** start of MATERIAL FOR THIS TASK **
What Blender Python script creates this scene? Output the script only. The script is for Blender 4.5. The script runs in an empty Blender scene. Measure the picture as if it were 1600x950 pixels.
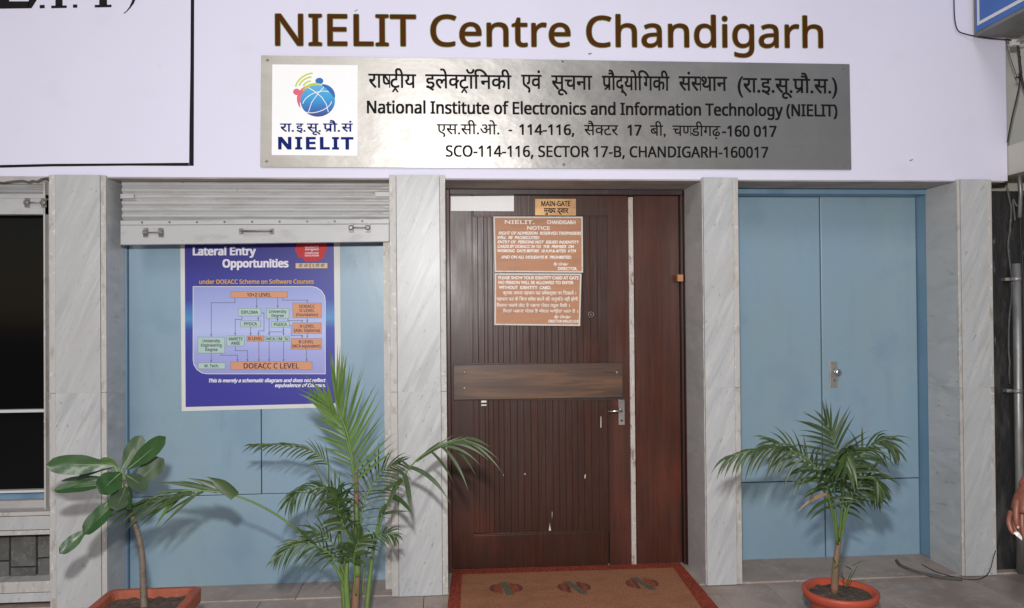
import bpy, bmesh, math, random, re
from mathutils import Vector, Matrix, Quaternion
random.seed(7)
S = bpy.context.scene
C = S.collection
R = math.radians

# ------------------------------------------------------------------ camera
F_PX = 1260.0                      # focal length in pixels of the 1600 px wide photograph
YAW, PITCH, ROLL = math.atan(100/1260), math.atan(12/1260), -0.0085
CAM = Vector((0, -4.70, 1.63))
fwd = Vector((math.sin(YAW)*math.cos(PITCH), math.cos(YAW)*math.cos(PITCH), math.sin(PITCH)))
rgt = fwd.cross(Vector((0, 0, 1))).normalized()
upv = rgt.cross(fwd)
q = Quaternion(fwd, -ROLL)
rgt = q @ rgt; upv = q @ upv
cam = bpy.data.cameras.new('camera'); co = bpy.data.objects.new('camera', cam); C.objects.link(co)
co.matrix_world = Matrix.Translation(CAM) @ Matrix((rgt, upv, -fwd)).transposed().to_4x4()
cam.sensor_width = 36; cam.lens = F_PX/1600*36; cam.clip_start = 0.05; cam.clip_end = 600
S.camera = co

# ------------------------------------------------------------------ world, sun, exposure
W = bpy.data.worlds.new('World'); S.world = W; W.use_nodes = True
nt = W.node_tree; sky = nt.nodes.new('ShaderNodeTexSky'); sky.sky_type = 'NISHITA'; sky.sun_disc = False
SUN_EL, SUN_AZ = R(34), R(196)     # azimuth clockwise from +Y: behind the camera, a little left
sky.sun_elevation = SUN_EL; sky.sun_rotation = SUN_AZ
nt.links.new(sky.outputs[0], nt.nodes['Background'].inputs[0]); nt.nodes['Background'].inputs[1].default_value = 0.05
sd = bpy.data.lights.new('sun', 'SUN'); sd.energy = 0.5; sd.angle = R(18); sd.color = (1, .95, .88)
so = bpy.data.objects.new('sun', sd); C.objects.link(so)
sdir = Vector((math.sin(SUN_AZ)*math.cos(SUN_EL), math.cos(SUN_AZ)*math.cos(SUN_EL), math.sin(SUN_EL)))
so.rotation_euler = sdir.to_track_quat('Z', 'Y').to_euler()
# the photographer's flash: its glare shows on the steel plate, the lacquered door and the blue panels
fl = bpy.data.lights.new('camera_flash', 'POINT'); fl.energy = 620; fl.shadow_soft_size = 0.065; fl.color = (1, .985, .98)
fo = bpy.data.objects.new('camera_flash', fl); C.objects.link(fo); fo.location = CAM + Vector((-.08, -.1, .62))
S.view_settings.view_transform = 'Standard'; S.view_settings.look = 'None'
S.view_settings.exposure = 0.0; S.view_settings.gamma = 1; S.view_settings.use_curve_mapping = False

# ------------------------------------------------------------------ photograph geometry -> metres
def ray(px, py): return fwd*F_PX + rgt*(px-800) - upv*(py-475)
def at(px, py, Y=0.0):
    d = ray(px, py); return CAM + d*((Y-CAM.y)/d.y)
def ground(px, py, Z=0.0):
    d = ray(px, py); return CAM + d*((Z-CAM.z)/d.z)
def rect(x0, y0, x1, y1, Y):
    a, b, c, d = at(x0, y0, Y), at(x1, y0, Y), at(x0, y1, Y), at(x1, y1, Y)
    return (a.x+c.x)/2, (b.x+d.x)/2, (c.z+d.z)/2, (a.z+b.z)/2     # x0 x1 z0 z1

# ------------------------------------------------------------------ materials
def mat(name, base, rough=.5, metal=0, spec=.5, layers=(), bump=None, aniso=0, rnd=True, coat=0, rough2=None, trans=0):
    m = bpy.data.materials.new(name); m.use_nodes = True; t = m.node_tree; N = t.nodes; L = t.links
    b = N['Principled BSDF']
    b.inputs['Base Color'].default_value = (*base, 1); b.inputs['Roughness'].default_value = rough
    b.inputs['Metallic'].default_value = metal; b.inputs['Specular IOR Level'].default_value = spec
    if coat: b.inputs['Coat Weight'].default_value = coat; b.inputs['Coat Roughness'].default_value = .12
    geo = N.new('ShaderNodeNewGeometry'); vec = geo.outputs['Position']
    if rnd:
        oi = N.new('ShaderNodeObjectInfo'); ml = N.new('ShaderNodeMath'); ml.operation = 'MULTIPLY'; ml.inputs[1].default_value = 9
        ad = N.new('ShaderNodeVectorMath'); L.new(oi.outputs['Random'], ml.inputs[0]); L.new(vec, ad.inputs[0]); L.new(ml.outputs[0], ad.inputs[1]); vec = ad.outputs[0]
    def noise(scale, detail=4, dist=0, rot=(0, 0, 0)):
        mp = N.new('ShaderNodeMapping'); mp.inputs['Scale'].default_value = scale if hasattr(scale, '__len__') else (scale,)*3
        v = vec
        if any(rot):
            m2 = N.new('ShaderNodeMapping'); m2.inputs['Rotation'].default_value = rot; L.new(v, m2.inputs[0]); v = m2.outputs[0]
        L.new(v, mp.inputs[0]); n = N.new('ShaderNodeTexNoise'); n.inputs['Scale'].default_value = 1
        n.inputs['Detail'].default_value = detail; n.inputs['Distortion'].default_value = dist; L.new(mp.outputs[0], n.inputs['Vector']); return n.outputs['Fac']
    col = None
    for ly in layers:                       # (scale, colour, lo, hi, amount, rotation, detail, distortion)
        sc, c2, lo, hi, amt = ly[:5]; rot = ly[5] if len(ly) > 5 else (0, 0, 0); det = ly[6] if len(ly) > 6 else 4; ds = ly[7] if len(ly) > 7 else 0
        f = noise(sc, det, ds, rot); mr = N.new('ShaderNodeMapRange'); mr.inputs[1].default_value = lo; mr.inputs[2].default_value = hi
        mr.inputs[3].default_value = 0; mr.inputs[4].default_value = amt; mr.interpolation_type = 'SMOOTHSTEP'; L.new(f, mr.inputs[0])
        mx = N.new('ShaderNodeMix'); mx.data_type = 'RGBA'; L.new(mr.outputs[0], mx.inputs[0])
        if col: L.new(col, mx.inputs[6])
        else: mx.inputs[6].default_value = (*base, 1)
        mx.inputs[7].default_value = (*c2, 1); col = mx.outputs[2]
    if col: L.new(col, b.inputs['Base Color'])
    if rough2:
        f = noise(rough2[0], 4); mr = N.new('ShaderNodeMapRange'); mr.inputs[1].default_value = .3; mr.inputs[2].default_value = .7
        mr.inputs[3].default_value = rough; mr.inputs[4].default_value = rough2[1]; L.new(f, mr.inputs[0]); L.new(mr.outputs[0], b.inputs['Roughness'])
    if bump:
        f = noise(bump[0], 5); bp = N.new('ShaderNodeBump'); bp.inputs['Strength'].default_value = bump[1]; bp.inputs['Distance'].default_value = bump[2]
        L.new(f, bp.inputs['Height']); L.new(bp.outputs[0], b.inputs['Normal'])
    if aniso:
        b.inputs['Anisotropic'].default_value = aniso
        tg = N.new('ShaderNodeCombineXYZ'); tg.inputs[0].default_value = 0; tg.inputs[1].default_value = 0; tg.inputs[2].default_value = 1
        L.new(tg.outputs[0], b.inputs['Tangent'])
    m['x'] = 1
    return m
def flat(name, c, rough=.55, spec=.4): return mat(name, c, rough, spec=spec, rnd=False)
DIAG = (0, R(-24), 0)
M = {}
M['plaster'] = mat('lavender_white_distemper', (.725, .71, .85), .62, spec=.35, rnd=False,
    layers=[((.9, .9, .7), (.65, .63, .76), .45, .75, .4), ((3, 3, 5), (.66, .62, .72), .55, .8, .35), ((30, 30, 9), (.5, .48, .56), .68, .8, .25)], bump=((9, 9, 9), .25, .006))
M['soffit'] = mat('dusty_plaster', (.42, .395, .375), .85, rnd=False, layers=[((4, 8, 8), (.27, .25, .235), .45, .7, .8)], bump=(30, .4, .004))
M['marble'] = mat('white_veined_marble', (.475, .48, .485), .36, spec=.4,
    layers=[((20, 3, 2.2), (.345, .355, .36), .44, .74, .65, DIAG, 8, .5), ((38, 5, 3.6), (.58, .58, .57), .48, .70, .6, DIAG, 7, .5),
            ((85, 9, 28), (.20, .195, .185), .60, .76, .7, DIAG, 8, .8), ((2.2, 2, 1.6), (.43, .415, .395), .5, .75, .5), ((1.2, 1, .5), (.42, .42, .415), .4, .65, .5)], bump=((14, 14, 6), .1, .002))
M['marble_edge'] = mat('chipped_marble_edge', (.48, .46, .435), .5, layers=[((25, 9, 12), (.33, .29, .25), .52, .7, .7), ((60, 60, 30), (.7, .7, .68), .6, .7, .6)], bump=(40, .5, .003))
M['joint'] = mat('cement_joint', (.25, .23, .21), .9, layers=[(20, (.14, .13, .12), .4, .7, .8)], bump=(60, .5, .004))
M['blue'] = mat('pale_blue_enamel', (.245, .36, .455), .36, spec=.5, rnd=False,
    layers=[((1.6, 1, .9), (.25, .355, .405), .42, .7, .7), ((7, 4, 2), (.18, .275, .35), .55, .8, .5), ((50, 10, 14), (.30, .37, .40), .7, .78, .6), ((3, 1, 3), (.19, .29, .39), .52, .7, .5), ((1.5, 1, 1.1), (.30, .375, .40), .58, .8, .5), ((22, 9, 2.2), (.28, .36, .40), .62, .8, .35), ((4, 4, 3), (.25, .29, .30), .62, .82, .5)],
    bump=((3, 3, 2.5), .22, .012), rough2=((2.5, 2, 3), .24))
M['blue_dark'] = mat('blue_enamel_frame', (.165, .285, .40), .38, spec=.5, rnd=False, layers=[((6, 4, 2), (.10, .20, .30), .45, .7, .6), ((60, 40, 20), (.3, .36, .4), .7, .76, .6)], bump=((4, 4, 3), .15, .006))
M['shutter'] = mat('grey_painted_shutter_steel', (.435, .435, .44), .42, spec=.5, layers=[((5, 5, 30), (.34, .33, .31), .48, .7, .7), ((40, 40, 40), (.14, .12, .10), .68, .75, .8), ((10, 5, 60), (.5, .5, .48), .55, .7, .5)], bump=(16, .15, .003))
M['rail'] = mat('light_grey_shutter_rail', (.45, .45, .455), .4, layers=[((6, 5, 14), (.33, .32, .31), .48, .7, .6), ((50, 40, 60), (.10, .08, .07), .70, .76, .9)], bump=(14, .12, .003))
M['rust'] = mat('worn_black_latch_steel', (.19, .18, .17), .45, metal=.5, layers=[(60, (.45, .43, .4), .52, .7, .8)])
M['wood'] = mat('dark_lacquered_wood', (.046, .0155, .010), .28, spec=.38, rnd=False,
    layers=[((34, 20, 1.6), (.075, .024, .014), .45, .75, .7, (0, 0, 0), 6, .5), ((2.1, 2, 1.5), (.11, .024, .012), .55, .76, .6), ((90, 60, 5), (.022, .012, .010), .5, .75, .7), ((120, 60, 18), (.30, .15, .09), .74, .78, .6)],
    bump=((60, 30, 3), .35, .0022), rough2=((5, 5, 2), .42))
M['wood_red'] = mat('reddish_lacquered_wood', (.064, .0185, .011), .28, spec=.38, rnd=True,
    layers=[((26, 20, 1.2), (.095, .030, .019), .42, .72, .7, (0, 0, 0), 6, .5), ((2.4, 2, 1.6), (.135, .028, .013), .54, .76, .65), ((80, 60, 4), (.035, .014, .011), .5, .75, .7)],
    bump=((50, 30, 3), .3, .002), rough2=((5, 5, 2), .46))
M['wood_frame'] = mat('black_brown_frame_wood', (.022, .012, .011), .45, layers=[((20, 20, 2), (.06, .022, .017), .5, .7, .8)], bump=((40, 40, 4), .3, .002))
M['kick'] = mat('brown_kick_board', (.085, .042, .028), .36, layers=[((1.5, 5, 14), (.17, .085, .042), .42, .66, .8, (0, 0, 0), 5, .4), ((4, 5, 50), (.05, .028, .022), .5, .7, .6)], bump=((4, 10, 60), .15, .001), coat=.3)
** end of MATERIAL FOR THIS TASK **
** start of MATERIAL FOR THIS TASK **
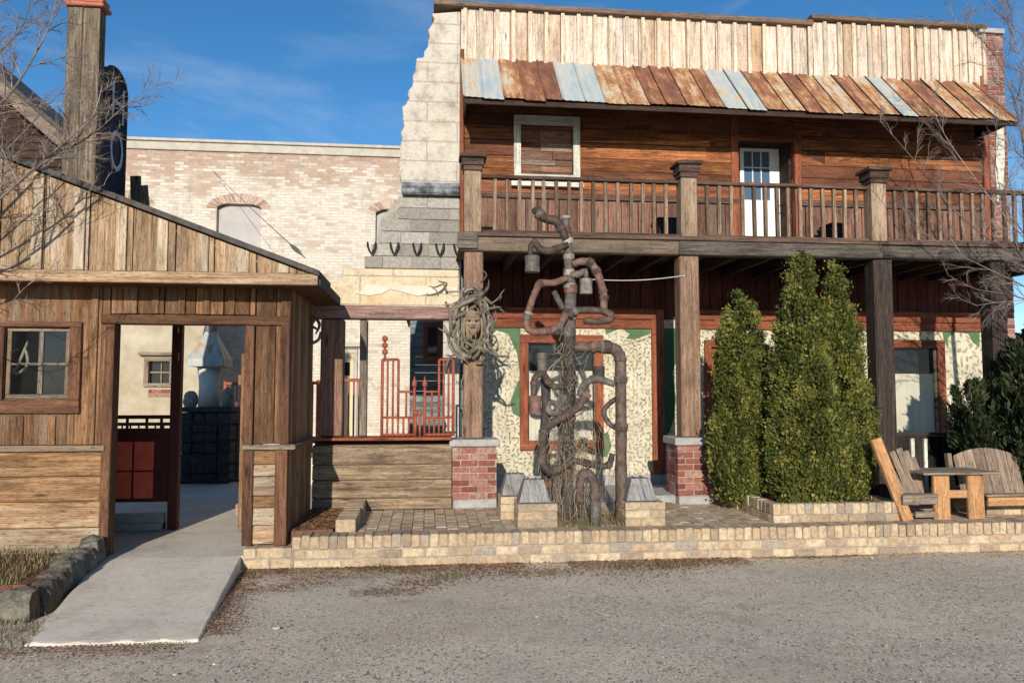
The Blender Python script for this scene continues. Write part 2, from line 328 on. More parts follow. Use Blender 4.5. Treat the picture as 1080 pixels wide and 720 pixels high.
** end of MATERIAL FOR THIS TASK **
Reproduce nothing but the lines from the one with "What Blender Python" to the one with "S.camera = co", both lines included, and keep every picture out of the copy.

## ANSWER TO THE TASK
What Blender Python script creates this scene? Output the script only. The script is for Blender 4.5. The script runs in an empty Blender scene. Measure the picture as if it were 1600x950 pixels.
import bpy, bmesh, math, random, re
from mathutils import Vector, Matrix, Quaternion
random.seed(7)
S = bpy.context.scene
C = S.collection
R = math.radians

# ------------------------------------------------------------------ camera
F_PX = 1260.0                      # focal length in pixels of the 1600 px wide photograph
YAW, PITCH, ROLL = math.atan(100/1260), math.atan(12/1260), -0.0085
CAM = Vector((0, -4.70, 1.63))
fwd = Vector((math.sin(YAW)*math.cos(PITCH), math.cos(YAW)*math.cos(PITCH), math.sin(PITCH)))
rgt = fwd.cross(Vector((0, 0, 1))).normalized()
upv = rgt.cross(fwd)
q = Quaternion(fwd, -ROLL)
rgt = q @ rgt; upv = q @ upv
cam = bpy.data.cameras.new('camera'); co = bpy.data.objects.new('camera', cam); C.objects.link(co)
co.matrix_world = Matrix.Translation(CAM) @ Matrix((rgt, upv, -fwd)).transposed().to_4x4()
cam.sensor_width = 36; cam.lens = F_PX/1600*36; cam.clip_start = 0.05; cam.clip_end = 600
S.camera = co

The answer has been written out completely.